US Re-Launches Navy’s Second Fleet, With an Eye on Russia

US Re-Launches Navy’s Second Fleet, With an Eye on Russia
A fighter jet lands the deck of the USS George H.W. Bush aircraft carrier on May 11, 2018 in the Atlantic Ocean. (Eric Baradat/AFP/Getty Images)
8/26/2018
Updated:
8/27/2018

As Russia expands its military activity in the North Atlantic and Europe, the United States is responding by reactivating the Navy’s storied Second Fleet.

“There are some bad actors on the world’s stage,” fleet commander Vice Adm. Andrew “Woody” Lewis said during a ceremony at the fleet’s home port of Norfolk, Virginia, according to the Navy Times.

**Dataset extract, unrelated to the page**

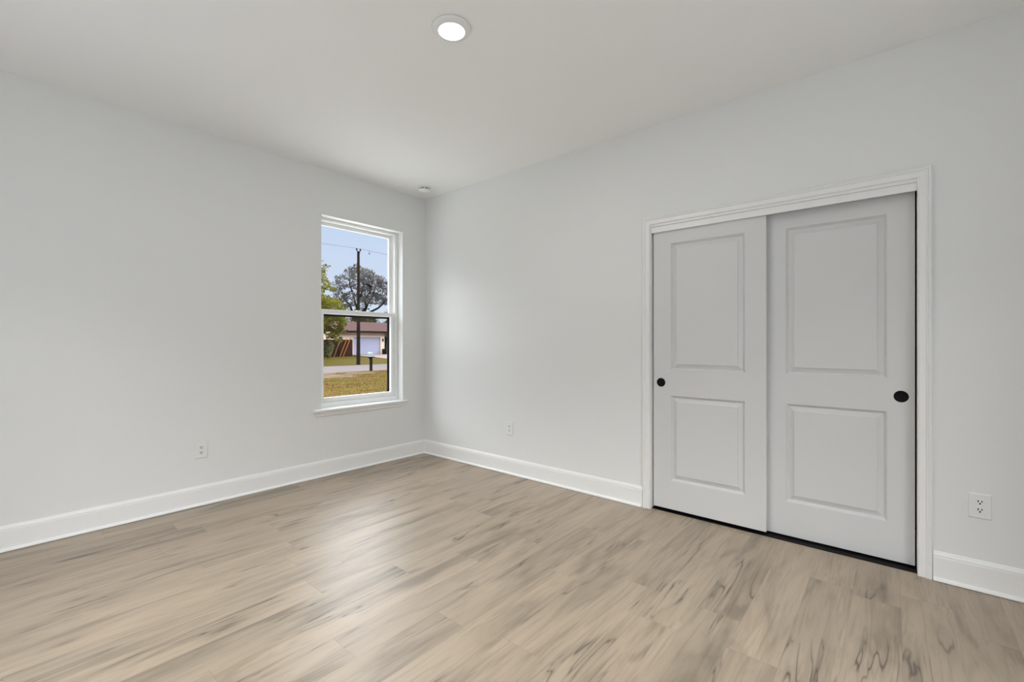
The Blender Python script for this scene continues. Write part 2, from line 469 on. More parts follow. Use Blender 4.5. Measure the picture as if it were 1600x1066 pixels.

“We call them competitors in our strategic documents. They intend to undermine and rewrite the order that America established at the end of World War II, and threaten the very birthright freedoms that we hold sacred.”

The Second Fleet was created after World War II to counter Russia during the Cold War. Its most famous exploit was the blockade of Cuba ordered by President John F. Kennedy during the Cuban Missile Crisis.

In 2011, during the Obama administration’s efforts to “reset” relations with Russia, the fleet was deactivated and its ships were reassigned to other commands.

At the Norfolk ceremony, Chief of Naval Operations Adm. John Richardson said, “A new Second Fleet increases our strategic flexibility to respond—from the Eastern Seaboard to the Barents Sea.”

This ability to respond is in line with the National Defense Strategy. In remarks presenting the strategy, Defense Secretary Gen. Jim Mattis said in January, “Though we will continue to prosecute the campaign against terrorists that we are engaged in today, but Great Power competition, not terrorism, is now the primary focus of U.S. national security.”

Of concern to the United States are the large amounts of oil and natural gas available to be exploited in the Arctic, the development of new sea lanes as Arctic ice melts, and Russia’s wide-ranging and sophisticated submarines, armed with new missiles meant for striking land targets.

“We’re not looking for a fight,” Richardson said. “But the best way to avoid a fight is develop the most powerful and deadly and competitive Navy possible.”